From Shadow Segmentation to Shadow Removal
This addresses the data scarcity issue in shadow removal for computer vision applications, offering a more scalable training approach.
The paper tackles the problem of limited paired data for shadow removal by proposing a method that trains using only shadow and non-shadow patches from shadow images, achieving competitive results with state-of-the-art methods that require full paired datasets, and outperforming them in video shadow removal.

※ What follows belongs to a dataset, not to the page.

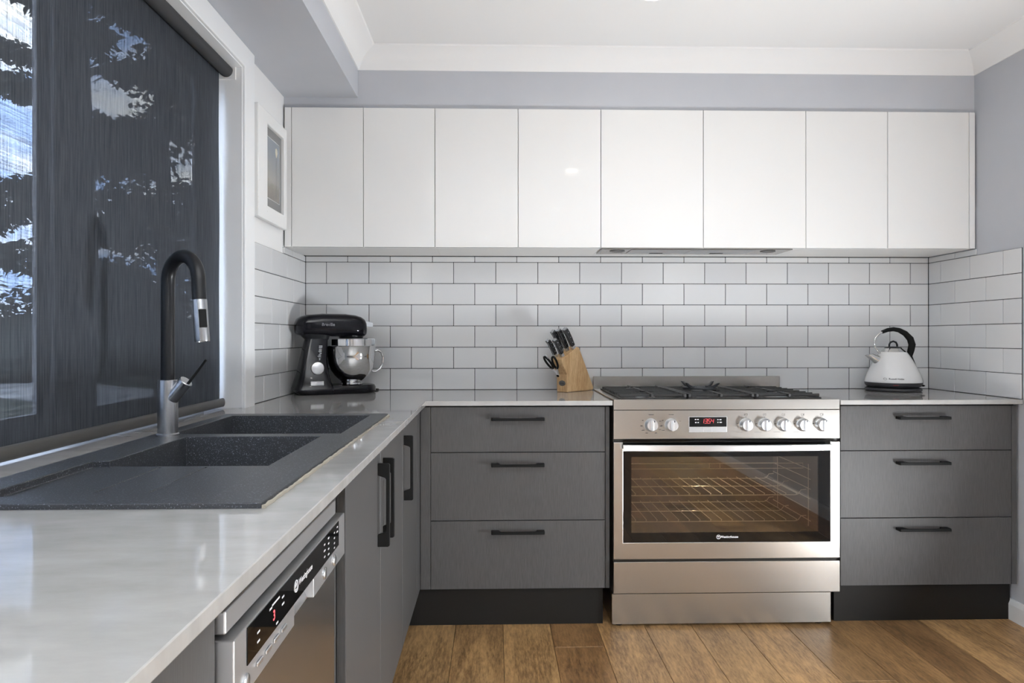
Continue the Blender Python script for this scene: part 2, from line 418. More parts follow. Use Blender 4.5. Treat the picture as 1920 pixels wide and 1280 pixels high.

The requirement for paired shadow and shadow-free images limits the size and diversity of shadow removal datasets and hinders the possibility of training large-scale, robust shadow removal algorithms. We propose a shadow removal method that can be trained using only shadow and non-shadow patches cropped from the shadow images themselves. Our method is trained via an adversarial framework, following a physical model of shadow formation. Our central contribution is a set of physics-based constraints that enables this adversarial training. Our method achieves competitive shadow removal results compared to state-of-the-art methods that are trained with fully paired shadow and shadow-free images. The advantages of our training regime are even more pronounced in shadow removal for videos. Our method can be fine-tuned on a testing video with only the shadow masks generated by a pre-trained shadow detector and outperforms state-of-the-art methods on this challenging test. We illustrate the advantages of our method on our proposed video shadow removal dataset.